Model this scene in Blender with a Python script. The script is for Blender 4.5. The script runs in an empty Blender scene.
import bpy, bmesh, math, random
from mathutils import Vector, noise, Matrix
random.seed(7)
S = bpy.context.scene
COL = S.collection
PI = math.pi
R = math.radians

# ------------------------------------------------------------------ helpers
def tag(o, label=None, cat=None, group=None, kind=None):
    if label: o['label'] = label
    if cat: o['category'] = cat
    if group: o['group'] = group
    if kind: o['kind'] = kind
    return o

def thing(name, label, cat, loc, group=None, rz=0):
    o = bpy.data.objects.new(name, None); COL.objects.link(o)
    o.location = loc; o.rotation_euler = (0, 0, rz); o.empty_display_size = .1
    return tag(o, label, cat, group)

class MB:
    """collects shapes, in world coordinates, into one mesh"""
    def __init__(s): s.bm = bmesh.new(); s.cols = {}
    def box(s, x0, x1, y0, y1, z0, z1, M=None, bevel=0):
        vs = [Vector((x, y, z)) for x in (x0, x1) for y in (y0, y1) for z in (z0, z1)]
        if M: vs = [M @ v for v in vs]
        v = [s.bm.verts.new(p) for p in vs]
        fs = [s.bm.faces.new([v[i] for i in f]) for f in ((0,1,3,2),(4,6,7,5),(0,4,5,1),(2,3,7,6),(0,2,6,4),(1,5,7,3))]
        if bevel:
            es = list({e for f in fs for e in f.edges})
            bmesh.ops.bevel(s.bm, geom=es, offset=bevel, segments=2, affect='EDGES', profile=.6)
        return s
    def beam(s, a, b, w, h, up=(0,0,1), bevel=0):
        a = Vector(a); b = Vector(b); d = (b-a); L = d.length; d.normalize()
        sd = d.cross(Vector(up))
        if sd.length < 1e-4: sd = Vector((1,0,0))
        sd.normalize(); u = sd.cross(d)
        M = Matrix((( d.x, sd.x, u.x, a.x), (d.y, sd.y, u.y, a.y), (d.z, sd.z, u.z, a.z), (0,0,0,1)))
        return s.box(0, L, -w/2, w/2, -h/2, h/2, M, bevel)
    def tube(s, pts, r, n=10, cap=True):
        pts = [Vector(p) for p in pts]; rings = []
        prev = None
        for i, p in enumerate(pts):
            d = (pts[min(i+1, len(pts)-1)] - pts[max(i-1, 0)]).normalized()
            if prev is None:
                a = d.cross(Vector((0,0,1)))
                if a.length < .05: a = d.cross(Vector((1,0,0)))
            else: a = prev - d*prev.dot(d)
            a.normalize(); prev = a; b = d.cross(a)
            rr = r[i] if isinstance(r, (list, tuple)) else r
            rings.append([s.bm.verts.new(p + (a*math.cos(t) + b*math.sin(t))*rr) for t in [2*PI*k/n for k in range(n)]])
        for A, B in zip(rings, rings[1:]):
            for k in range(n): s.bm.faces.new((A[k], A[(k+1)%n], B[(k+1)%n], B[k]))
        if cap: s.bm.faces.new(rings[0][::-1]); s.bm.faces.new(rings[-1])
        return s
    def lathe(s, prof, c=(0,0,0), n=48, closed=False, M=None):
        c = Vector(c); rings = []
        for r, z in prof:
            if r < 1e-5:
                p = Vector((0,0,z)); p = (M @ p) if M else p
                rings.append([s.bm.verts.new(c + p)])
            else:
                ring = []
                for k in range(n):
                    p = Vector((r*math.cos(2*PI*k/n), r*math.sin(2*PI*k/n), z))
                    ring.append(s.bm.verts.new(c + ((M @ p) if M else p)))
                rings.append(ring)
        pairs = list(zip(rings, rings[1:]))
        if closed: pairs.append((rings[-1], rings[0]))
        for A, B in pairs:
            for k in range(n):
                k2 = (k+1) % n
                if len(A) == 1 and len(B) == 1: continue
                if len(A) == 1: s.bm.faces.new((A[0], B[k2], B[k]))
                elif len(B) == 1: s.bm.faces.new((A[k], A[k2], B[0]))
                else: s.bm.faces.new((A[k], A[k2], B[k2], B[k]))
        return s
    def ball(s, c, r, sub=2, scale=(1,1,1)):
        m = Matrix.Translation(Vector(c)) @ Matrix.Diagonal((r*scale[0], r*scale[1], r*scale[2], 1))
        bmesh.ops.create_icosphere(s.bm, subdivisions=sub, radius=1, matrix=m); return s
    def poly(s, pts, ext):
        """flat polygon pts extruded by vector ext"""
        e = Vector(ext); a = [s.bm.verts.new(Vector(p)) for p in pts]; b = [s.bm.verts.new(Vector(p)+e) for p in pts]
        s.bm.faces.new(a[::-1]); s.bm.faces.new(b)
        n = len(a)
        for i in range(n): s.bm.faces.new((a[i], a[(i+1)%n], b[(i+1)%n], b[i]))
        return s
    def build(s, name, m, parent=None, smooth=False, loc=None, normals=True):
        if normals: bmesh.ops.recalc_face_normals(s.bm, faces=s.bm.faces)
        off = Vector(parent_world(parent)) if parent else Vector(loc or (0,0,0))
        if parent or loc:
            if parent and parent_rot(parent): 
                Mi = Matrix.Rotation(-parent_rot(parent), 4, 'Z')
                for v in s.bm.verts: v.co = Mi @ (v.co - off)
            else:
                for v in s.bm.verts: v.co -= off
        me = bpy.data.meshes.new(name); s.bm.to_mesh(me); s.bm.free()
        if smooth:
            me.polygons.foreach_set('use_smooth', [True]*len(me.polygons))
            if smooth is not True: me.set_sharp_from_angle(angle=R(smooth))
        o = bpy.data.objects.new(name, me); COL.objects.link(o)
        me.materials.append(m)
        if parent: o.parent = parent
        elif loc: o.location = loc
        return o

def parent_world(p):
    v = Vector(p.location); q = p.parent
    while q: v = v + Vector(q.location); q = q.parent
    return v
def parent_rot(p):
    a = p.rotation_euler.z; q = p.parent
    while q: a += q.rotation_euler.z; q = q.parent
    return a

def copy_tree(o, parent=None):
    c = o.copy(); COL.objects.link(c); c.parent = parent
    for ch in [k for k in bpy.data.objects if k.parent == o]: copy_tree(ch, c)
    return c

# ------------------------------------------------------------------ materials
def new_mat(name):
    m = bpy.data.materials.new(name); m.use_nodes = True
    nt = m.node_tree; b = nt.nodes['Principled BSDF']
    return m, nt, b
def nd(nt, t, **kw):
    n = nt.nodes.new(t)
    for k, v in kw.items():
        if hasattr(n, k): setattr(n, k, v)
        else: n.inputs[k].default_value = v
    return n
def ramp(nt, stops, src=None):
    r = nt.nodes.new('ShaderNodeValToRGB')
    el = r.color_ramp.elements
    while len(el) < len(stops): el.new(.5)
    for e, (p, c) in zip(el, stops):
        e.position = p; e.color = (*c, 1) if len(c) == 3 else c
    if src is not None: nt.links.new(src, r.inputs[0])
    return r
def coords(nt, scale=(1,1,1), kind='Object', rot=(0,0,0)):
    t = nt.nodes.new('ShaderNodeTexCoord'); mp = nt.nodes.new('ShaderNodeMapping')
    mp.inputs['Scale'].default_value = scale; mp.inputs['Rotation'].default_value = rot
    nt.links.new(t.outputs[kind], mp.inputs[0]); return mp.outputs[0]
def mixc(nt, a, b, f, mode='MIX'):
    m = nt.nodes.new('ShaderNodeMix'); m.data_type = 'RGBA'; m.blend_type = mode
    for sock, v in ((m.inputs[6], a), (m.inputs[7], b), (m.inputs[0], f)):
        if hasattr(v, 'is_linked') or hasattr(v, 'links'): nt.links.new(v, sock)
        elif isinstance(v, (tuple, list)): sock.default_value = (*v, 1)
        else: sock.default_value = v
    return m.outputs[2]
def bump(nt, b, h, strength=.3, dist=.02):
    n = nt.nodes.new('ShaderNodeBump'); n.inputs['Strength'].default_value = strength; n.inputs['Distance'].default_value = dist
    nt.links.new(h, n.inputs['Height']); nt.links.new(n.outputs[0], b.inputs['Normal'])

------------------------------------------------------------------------

▶ Objective
Transcribe the entire listing above precisely.

▶ Task answer
Model this scene in Blender with a Python script. The script is for Blender 4.5. The script runs in an empty Blender scene.
import bpy, bmesh, math, random
from mathutils import Vector, noise, Matrix
random.seed(7)
S = bpy.context.scene
COL = S.collection
PI = math.pi
R = math.radians

# ------------------------------------------------------------------ helpers
def tag(o, label=None, cat=None, group=None, kind=None):
    if label: o['label'] = label
    if cat: o['category'] = cat
    if group: o['group'] = group
    if kind: o['kind'] = kind
    return o

def thing(name, label, cat, loc, group=None, rz=0):
    o = bpy.data.objects.new(name, None); COL.objects.link(o)
    o.location = loc; o.rotation_euler = (0, 0, rz); o.empty_display_size = .1
    return tag(o, label, cat, group)

class MB:
    """collects shapes, in world coordinates, into one mesh"""
    def __init__(s): s.bm = bmesh.new(); s.cols = {}
    def box(s, x0, x1, y0, y1, z0, z1, M=None, bevel=0):
        vs = [Vector((x, y, z)) for x in (x0, x1) for y in (y0, y1) for z in (z0, z1)]
        if M: vs = [M @ v for v in vs]
        v = [s.bm.verts.new(p) for p in vs]
        fs = [s.bm.faces.new([v[i] for i in f]) for f in ((0,1,3,2),(4,6,7,5),(0,4,5,1),(2,3,7,6),(0,2,6,4),(1,5,7,3))]
        if bevel:
            es = list({e for f in fs for e in f.edges})
            bmesh.ops.bevel(s.bm, geom=es, offset=bevel, segments=2, affect='EDGES', profile=.6)
        return s
    def beam(s, a, b, w, h, up=(0,0,1), bevel=0):
        a = Vector(a); b = Vector(b); d = (b-a); L = d.length; d.normalize()
        sd = d.cross(Vector(up))
        if sd.length < 1e-4: sd = Vector((1,0,0))
        sd.normalize(); u = sd.cross(d)
        M = Matrix((( d.x, sd.x, u.x, a.x), (d.y, sd.y, u.y, a.y), (d.z, sd.z, u.z, a.z), (0,0,0,1)))
        return s.box(0, L, -w/2, w/2, -h/2, h/2, M, bevel)
    def tube(s, pts, r, n=10, cap=True):
        pts = [Vector(p) for p in pts]; rings = []
        prev = None
        for i, p in enumerate(pts):
            d = (pts[min(i+1, len(pts)-1)] - pts[max(i-1, 0)]).normalized()
            if prev is None:
                a = d.cross(Vector((0,0,1)))
                if a.length < .05: a = d.cross(Vector((1,0,0)))
            else: a = prev - d*prev.dot(d)
            a.normalize(); prev = a; b = d.cross(a)
            rr = r[i] if isinstance(r, (list, tuple)) else r
            rings.append([s.bm.verts.new(p + (a*math.cos(t) + b*math.sin(t))*rr) for t in [2*PI*k/n for k in range(n)]])
        for A, B in zip(rings, rings[1:]):
            for k in range(n): s.bm.faces.new((A[k], A[(k+1)%n], B[(k+1)%n], B[k]))
        if cap: s.bm.faces.new(rings[0][::-1]); s.bm.faces.new(rings[-1])
        return s
    def lathe(s, prof, c=(0,0,0), n=48, closed=False, M=None):
        c = Vector(c); rings = []
        for r, z in prof:
            if r < 1e-5:
                p = Vector((0,0,z)); p = (M @ p) if M else p
                rings.append([s.bm.verts.new(c + p)])
            else:
                ring = []
                for k in range(n):
                    p = Vector((r*math.cos(2*PI*k/n), r*math.sin(2*PI*k/n), z))
                    ring.append(s.bm.verts.new(c + ((M @ p) if M else p)))
                rings.append(ring)
        pairs = list(zip(rings, rings[1:]))
        if closed: pairs.append((rings[-1], rings[0]))
        for A, B in pairs:
            for k in range(n):
                k2 = (k+1) % n
                if len(A) == 1 and len(B) == 1: continue
                if len(A) == 1: s.bm.faces.new((A[0], B[k2], B[k]))
                elif len(B) == 1: s.bm.faces.new((A[k], A[k2], B[0]))
                else: s.bm.faces.new((A[k], A[k2], B[k2], B[k]))
        return s
    def ball(s, c, r, sub=2, scale=(1,1,1)):
        m = Matrix.Translation(Vector(c)) @ Matrix.Diagonal((r*scale[0], r*scale[1], r*scale[2], 1))
        bmesh.ops.create_icosphere(s.bm, subdivisions=sub, radius=1, matrix=m); return s
    def poly(s, pts, ext):
        """flat polygon pts extruded by vector ext"""
        e = Vector(ext); a = [s.bm.verts.new(Vector(p)) for p in pts]; b = [s.bm.verts.new(Vector(p)+e) for p in pts]
        s.bm.faces.new(a[::-1]); s.bm.faces.new(b)
        n = len(a)
        for i in range(n): s.bm.faces.new((a[i], a[(i+1)%n], b[(i+1)%n], b[i]))
        return s
    def build(s, name, m, parent=None, smooth=False, loc=None, normals=True):
        if normals: bmesh.ops.recalc_face_normals(s.bm, faces=s.bm.faces)
        off = Vector(parent_world(parent)) if parent else Vector(loc or (0,0,0))
        if parent or loc:
            if parent and parent_rot(parent): 
                Mi = Matrix.Rotation(-parent_rot(parent), 4, 'Z')
                for v in s.bm.verts: v.co = Mi @ (v.co - off)
            else:
                for v in s.bm.verts: v.co -= off
        me = bpy.data.meshes.new(name); s.bm.to_mesh(me); s.bm.free()
        if smooth:
            me.polygons.foreach_set('use_smooth', [True]*len(me.polygons))
            if smooth is not True: me.set_sharp_from_angle(angle=R(smooth))
        o = bpy.data.objects.new(name, me); COL.objects.link(o)
        me.materials.append(m)
        if parent: o.parent = parent
        elif loc: o.location = loc
        return o

def parent_world(p):
    v = Vector(p.location); q = p.parent
    while q: v = v + Vector(q.location); q = q.parent
    return v
def parent_rot(p):
    a = p.rotation_euler.z; q = p.parent
    while q: a += q.rotation_euler.z; q = q.parent
    return a

def copy_tree(o, parent=None):
    c = o.copy(); COL.objects.link(c); c.parent = parent
    for ch in [k for k in bpy.data.objects if k.parent == o]: copy_tree(ch, c)
    return c

# ------------------------------------------------------------------ materials
def new_mat(name):
    m = bpy.data.materials.new(name); m.use_nodes = True
    nt = m.node_tree; b = nt.nodes['Principled BSDF']
    return m, nt, b
def nd(nt, t, **kw):
    n = nt.nodes.new(t)
    for k, v in kw.items():
        if hasattr(n, k): setattr(n, k, v)
        else: n.inputs[k].default_value = v
    return n
def ramp(nt, stops, src=None):
    r = nt.nodes.new('ShaderNodeValToRGB')
    el = r.color_ramp.elements
    while len(el) < len(stops): el.new(.5)
    for e, (p, c) in zip(el, stops):
        e.position = p; e.color = (*c, 1) if len(c) == 3 else c
    if src is not None: nt.links.new(src, r.inputs[0])
    return r
def coords(nt, scale=(1,1,1), kind='Object', rot=(0,0,0)):
    t = nt.nodes.new('ShaderNodeTexCoord'); mp = nt.nodes.new('ShaderNodeMapping')
    mp.inputs['Scale'].default_value = scale; mp.inputs['Rotation'].default_value = rot
    nt.links.new(t.outputs[kind], mp.inputs[0]); return mp.outputs[0]
def mixc(nt, a, b, f, mode='MIX'):
    m = nt.nodes.new('ShaderNodeMix'); m.data_type = 'RGBA'; m.blend_type = mode
    for sock, v in ((m.inputs[6], a), (m.inputs[7], b), (m.inputs[0], f)):
        if hasattr(v, 'is_linked') or hasattr(v, 'links'): nt.links.new(v, sock)
        elif isinstance(v, (tuple, list)): sock.default_value = (*v, 1)
        else: sock.default_value = v
    return m.outputs[2]
def bump(nt, b, h, strength=.3, dist=.02):
    n = nt.nodes.new('ShaderNodeBump'); n.inputs['Strength'].default_value = strength; n.inputs['Distance'].default_value = dist
    nt.links.new(h, n.inputs['Height']); nt.links.new(n.outputs[0], b.inputs['Normal'])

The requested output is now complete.